Ao naufrágio segue a chegada à ilha de Malta, cujos habitantes demonstram uma calorosa acolhida. Os malteses são bravos, são mansos, são acolhedores já desde aquele tempo. Chove e faz frio e esses acendem uma fogueira para assegurar aos náufragos um pouco de calor e de alívio. Também aqui Paulo, de verdadeiro discípulo de Cristo, coloca-se a serviço para alimentar o foco com alguns ramos. Durante estas operações, é mordido por uma serpente mas não sofre dano algum: o povo, olhando para isso, diz: “Mas este deve ser um grande malfeitor, porque se salva de um naufrágio e termina mordido por uma serpente!”. Esperavam o momento que caísse morto, mas não sofre dano algum e até mesmo é visto – em vez de um malfeitor – por uma divindade. Na realidade, aquele benefício vem do Senhor Ressuscitado que o assiste, segundo a promessa feita antes de sair ao céu e dirigida os crentes: “manusearão serpentes e, se beberem algum veneno mortal, não lhes fará mal; imporão as mãos aos enfermos e eles ficarão curados” (Mc 16, 18).
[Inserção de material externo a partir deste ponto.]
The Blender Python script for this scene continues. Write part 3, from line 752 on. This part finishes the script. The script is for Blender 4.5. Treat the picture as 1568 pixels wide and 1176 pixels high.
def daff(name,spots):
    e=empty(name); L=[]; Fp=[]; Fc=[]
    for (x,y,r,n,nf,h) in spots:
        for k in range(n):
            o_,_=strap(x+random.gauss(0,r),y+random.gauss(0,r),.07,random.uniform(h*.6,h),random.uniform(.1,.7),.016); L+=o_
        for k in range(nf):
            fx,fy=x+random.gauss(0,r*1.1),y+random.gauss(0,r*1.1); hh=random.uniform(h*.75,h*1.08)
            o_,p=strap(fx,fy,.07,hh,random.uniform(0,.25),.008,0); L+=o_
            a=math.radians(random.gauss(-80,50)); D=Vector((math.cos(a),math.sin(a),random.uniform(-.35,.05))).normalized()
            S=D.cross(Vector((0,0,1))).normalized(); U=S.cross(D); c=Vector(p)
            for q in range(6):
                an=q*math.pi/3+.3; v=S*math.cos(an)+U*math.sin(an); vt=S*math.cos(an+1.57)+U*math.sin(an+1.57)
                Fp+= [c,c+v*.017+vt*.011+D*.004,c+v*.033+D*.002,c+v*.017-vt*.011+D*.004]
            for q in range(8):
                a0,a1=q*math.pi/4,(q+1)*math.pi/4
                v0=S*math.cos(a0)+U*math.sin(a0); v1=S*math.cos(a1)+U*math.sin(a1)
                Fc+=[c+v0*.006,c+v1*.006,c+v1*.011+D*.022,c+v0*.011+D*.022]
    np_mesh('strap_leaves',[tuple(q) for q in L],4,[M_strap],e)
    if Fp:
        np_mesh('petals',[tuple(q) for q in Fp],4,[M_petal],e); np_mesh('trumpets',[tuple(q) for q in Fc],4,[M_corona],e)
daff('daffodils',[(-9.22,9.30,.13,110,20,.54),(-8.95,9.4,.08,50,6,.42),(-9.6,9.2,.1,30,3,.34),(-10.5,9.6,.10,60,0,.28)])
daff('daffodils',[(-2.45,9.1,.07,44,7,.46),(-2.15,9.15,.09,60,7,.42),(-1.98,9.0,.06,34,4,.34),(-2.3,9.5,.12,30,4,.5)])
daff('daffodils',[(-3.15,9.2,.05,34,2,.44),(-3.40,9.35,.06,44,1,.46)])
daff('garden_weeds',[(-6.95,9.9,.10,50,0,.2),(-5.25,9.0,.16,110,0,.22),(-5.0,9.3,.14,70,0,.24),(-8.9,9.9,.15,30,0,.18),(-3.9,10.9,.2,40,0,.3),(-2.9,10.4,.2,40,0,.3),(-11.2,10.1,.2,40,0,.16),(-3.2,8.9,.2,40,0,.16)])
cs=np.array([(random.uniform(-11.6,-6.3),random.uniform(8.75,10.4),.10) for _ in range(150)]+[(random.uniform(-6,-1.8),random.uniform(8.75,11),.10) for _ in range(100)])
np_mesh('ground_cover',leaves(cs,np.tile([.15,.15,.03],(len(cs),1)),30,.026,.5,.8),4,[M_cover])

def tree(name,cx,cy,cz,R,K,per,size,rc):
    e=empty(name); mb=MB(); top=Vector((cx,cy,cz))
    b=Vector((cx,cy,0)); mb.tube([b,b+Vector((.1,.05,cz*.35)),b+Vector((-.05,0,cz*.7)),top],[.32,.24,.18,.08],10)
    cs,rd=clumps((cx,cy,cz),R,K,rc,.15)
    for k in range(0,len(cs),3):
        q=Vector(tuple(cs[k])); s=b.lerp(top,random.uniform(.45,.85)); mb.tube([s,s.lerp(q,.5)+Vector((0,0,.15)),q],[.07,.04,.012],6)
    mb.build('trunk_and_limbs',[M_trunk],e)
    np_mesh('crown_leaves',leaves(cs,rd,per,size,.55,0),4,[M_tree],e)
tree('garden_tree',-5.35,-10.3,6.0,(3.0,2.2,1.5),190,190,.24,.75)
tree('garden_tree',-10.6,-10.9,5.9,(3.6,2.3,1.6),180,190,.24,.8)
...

Diz a história que, daquele momento, não há mais serpentes em Malta: esta é a benção de Deus pelo acolhimento deste povo tão bom.
De fato, a estadia em Malta se torna para Paulo a ocasião propícia para dar “carne” à palavra que anuncia e exercitar assim um ministério de compaixão na cura dos doentes. E esta é uma lei do Evangelho: quando um crente faz experiência da salvação não a retém para si, mas a coloca em círculo. “O bem tende sempre a comunicar-se. Toda a experiência autêntica de verdade e de beleza procura, por si mesma, a sua expansão; e qualquer pessoa que viva uma libertação profunda adquire maior sensibilidade face às necessidades dos outros (Esort. Ap. Evangelii gaudium, 9). Um cristão “provado” pode certamente fazer-se mais próximo a quem sofre porque sabe o que é o sofrimento e tornar o seu coração aberto e sensível à solidariedade para com os outros.
Paulo nos ensina a viver as provações estreitando-nos a Cristo, para amadurecer a “convicção de que Deus pode atuar em qualquer circunstância, mesmo no meio de aparentes fracassos” e a “certeza de quem se oferece e entrega a Deus por amor, seguramente será fecundo” (ibid, 279). O amor é sempre fecundo, o amor a Deus sempre é fecundo, e se você se deixa tomar pelo Senhor e recebe os dons do Senhor, isso te permitirá dá-los aos outros. Sempre vai além o amor a Deus.
Peçamos hoje ao Senhor para nos ajudar a viver toda prova apoiados pela energia da fé; e para sermos sensíveis aos tantos náufragos da história que chegam exaustos em nossas costas, para que também nós saibamos acolhê-los com aquele amor fraterno que vem do encontro com Jesus. É isso que salva do gelo da indiferença e da desumanidade.